Toda la vida viéndolo por la tele. Uno llegó a pensar que eso era un deporte más profesional, alejado del show que supone el fútbol por estos lares o el baloncesto y el jockey sobre hielo al otro lado del Atlántico. No me interpreten mal. Los tenistas no se pegan raquetazos mientras el juez de línea intenta separarlos. En este caso el espectáculo del tenis reside totalmente en el público y es en extremo parecido al juego de las sillas. Sí, aquel al que jugábamos en el colegio. Ese en el que te ponen música y empiezas a dar vueltas a un grupo de sillas hasta que el silencio te hace salir corriendo hacia la más cercana con el culo en pompa para ponerlo en su sitio antes que nadie. La diferencia es que en el tenis nadie se queda sin asiento y los que se llevan un palmo de narices son los jugadores. Es cierto que todos apreciamos a Rafa Nadal como si fuera de la familia y que le animamos por encima de todo incluso en partidos en los que ni siquiera está presente. Pero de ahí a perder el respeto al resto de los jugadores va un largo trecho. O debería.
En la final del Masters Series Simon y Murray empezaron a jugar el primer set ante un Arena vacío. En las gradas filas enteras sin público, y en la zona de palcos ni una sola cabeza moviéndose al ritmo cadencial de la bola. Y es que cuando te invitan a comer en el stand de una marca pija qué más da que el juego empiece a las cuatro, tú llegas cuando quieres que para eso estás en un palco (sobre todo si en el medio partido que te vas a perder no está Rafa Nadal). Llega el segundo descanso y la música empieza a sonar. Las puertas a las gradas se abren y empieza a entrar un tropel de gente; más de la que puede acomodarse en los breves minutos en los que los jugadores recuperan sus fuerzas. La organización les pide que ocupen sus asientos para que esos dos señores puedan disputarse su cheque de muchísimos euros sin interrupciones. Pero al público le da igual.
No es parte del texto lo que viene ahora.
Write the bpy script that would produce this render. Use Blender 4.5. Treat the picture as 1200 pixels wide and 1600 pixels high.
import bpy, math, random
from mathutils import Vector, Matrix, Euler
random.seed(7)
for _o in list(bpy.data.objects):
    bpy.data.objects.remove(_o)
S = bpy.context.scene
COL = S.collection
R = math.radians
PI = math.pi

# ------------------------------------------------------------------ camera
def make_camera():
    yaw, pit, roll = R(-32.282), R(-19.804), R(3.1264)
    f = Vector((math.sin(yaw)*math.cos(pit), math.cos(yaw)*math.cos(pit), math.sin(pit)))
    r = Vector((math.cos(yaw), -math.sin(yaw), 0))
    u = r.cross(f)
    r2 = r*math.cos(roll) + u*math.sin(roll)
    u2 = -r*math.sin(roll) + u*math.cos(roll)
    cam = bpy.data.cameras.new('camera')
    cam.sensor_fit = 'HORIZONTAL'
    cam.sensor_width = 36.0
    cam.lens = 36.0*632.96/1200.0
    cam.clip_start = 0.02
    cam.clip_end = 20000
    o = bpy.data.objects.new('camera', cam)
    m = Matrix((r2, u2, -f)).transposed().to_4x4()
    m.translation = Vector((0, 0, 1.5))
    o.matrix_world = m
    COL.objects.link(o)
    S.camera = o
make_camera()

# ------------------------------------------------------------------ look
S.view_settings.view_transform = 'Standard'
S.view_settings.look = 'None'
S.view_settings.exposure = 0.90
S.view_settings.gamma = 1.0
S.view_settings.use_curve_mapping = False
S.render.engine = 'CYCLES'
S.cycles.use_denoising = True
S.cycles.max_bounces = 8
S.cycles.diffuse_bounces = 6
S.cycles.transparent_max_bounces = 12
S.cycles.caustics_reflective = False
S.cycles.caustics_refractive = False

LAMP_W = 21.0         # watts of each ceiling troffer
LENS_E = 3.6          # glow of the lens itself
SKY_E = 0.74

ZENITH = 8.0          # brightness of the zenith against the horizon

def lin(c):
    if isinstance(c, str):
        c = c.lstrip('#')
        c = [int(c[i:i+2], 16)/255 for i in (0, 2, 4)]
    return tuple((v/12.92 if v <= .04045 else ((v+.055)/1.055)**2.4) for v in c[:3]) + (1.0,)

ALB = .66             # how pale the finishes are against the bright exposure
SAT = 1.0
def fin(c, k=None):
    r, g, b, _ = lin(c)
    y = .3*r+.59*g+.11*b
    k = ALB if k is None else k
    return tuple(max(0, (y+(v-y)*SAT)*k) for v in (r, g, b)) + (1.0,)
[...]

Los que han pagado poquito por el asiento se dan más prisa en buscarlo pero los que se sientan en la zona roja (porque si hay un sitio donde las clases sociales se distingan hasta con colores ese es el Madrid Arena) tienen muy claro que esos bufones de ropa deportiva están aquí para entretenerles y que el cliente siempre lleva la razón. Y los mejores tenistas del mundo tienen que esperar pacientemente a que la señora rubia del jersey en los hombros quiera posar su trasero en el palco. A todo esto los músicos ya se callaron hace varios minutos. Esos músicos que, se supone, tocan durante los descansos para amenizar el hecho de que no haya nadie en la pista pero que en realidad lo hacen para poner en marcha el juego de las sillas. Porque si las gradas se llenan hasta los topes después del segundo descanso en los demás, cada vez que se oye la orquesta, la gente sale despavorida de sus asientos para comprar cocacolas y volver a ellos de nuevo antes de que se haga el silencio como si de un patio de colegio se tratara.
El partido ya lo vieron ustedes desde casa. Lento y sin demasiada tensión hasta el tie break. Hubo un momento en el alguien gritó vamos, Rafa y todo el mundo (excepto los jugadores) soltó una carcajada; la segunda vez ya no tuvo gracia para nadie. ¿Lo más impresionante? El chavalín escocés de unos siete años que a mi lado vivió todo el partido con el corazón en un puño, aplaudiendo cada punto de su favorito y sin abrir la boca ni moverse de su asiento en hora y media, para él, de tensión, fue lo más digno de admirar.
Pero para impresión la que da ver al fotógrafo que se sube a lo más alto del estadio con un arnés y una cámara para hacer un par de fotos a vista de pájaro. Y es que, con todos mis respetos hacia los finalistas, a un partido sin Rafa, en España, no se le saca partido.